Celle qui élevait des taureaux de combat

À tous les anticorrida, je leur demande de ne pas lire cette chronique qui leur ferait mal. À tous les autres qui ont l’afición de la corrida et du vrai taureau de combat, mon héroïne est une femme de caractère qui n’en pouvait plus de la déliquescence de taureaux génétiquement affaiblis, aux armures trafiquées pour le bon plaisir des « vedettes » aux cachets mirobolants (1). Dolorès est amoureuse, depuis l’âge de 6 ans, des taureaux de Bilbao qui combattaient avec bravoure aux arènes de Vista Alegre. Vers 1945, elle est mariée à l’industriel Federico Lipperhide. Leur ami Antonio Ordoñez leur indique « Dehesa de Frias » une propriété mise en vente couverte de chênes-lièges et chênes verts, dans la Sierra Norte de Séville. Il leur propose de l’acheter pour en faire un élevage de taureaux. C’est une folie pour elle mais Federico l’encourage, tenace. Elle cédera et une aventure extraordinaire d’éleveuse de taureaux mondialement connue commencera pour elle. Dans un milieu d’hommes, elle soutiendra cette gageure. De l’achat de quelques vaches et d’un reproducteur mâle « Carabella » au conde de La Corte, puis avec les conseils d’Atanasio Fernández, homme de campo avisé, elle se lance. Les infrastructures sont construites. Elle débute officiellement le 25 mars 1978 dans les arènes de La Malagueta avec pour affiche Curro Romero, Francisco Rivera « Paquirri » et José Maria Manzanares. Le combat des « Doloresaguirre » lui a déplu : manque notable de force, problème capital du troupeau.

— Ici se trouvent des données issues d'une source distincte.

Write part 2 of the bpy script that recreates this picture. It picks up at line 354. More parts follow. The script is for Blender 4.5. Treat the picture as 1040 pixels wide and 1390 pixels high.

De là, elle contrôlera tout : semence, nouveau mayoral qui refuse l’afeitada (épointage des cornes), une intransigeance absolue. Les combats des fauves de Dolorès seront admirés à Madrid, Bilbao, Pampelune. Elle aimait la France où le taureau primait sur le torero. Elle déclarait : « J’aime le taureau intègre qu’il faut combattre, celui qui a de la caste, de la race, de la puissance, qui produit de l’émotion». Elle souffrait de voir ses pensionnaires châtiés par 6 piques afin d’amoindrir leur fougue. Un livre bien traduit, documenté, illustré, pour les aficionados.

(1) « Dolorès Aguirre – Celle qui élevait des toros » – Eneko Andueza Lorenzo – Éditions Atlantica – juillet 2015 – 22 €.